● **WHAT THE EXERCISE ASKS**: Copy the data below exactly, omitting any picture it contains.
··· SOURCE DATA
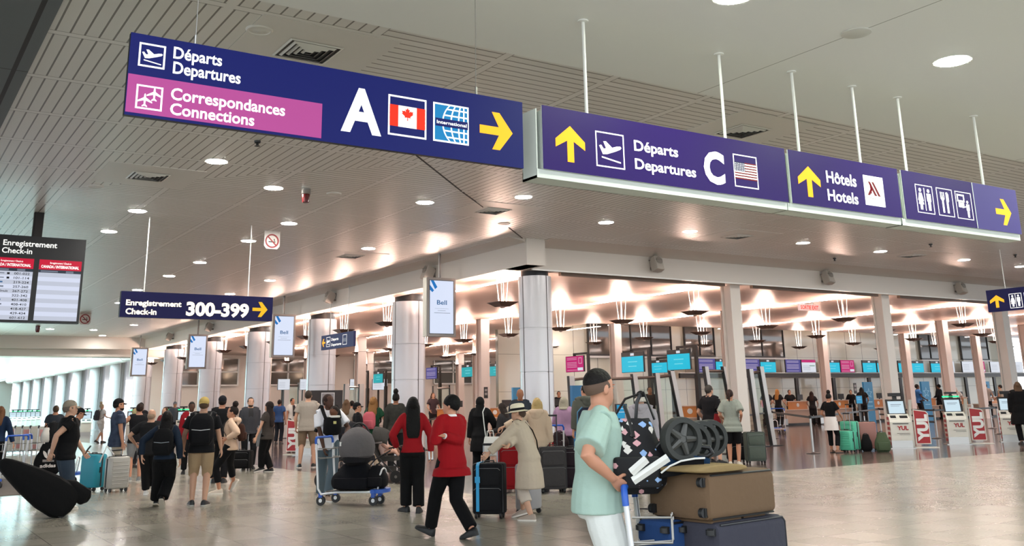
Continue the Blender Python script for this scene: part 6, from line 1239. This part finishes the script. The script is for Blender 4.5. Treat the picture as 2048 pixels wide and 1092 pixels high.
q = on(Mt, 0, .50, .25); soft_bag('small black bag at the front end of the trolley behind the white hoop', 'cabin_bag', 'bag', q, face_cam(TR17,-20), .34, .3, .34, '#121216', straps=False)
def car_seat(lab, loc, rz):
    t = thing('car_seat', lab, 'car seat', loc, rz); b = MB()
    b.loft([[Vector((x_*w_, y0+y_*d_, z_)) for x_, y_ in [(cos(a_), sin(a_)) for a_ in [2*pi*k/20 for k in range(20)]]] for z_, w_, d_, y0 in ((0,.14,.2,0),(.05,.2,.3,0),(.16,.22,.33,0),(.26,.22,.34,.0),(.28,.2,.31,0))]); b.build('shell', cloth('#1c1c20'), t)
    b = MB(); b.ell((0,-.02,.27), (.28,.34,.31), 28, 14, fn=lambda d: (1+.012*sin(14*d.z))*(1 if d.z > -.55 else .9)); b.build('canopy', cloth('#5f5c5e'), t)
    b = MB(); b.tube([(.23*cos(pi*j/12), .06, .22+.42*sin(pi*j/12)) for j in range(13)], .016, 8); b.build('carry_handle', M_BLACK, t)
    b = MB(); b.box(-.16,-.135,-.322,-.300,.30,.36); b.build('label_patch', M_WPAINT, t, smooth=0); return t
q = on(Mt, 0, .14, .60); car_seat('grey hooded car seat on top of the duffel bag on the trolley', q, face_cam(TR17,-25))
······
● **SOLUTION TO THIS EXERCISE**:
Continue the Blender Python script for this scene: part 6, from line 1239. This part finishes the script. The script is for Blender 4.5. Treat the picture as 2048 pixels wide and 1092 pixels high.
q = on(Mt, 0, .50, .25); soft_bag('small black bag at the front end of the trolley behind the white hoop', 'cabin_bag', 'bag', q, face_cam(TR17,-20), .34, .3, .34, '#121216', straps=False)
def car_seat(lab, loc, rz):
    t = thing('car_seat', lab, 'car seat', loc, rz); b = MB()
    b.loft([[Vector((x_*w_, y0+y_*d_, z_)) for x_, y_ in [(cos(a_), sin(a_)) for a_ in [2*pi*k/20 for k in range(20)]]] for z_, w_, d_, y0 in ((0,.14,.2,0),(.05,.2,.3,0),(.16,.22,.33,0),(.26,.22,.34,.0),(.28,.2,.31,0))]); b.build('shell', cloth('#1c1c20'), t)
    b = MB(); b.ell((0,-.02,.27), (.28,.34,.31), 28, 14, fn=lambda d: (1+.012*sin(14*d.z))*(1 if d.z > -.55 else .9)); b.build('canopy', cloth('#5f5c5e'), t)
    b = MB(); b.tube([(.23*cos(pi*j/12), .06, .22+.42*sin(pi*j/12)) for j in range(13)], .016, 8); b.build('carry_handle', M_BLACK, t)
    b = MB(); b.box(-.16,-.135,-.322,-.300,.30,.36); b.build('label_patch', M_WPAINT, t, smooth=0); return t
q = on(Mt, 0, .14, .60); car_seat('grey hooded car seat on top of the duffel bag on the trolley', q, face_cam(TR17,-25))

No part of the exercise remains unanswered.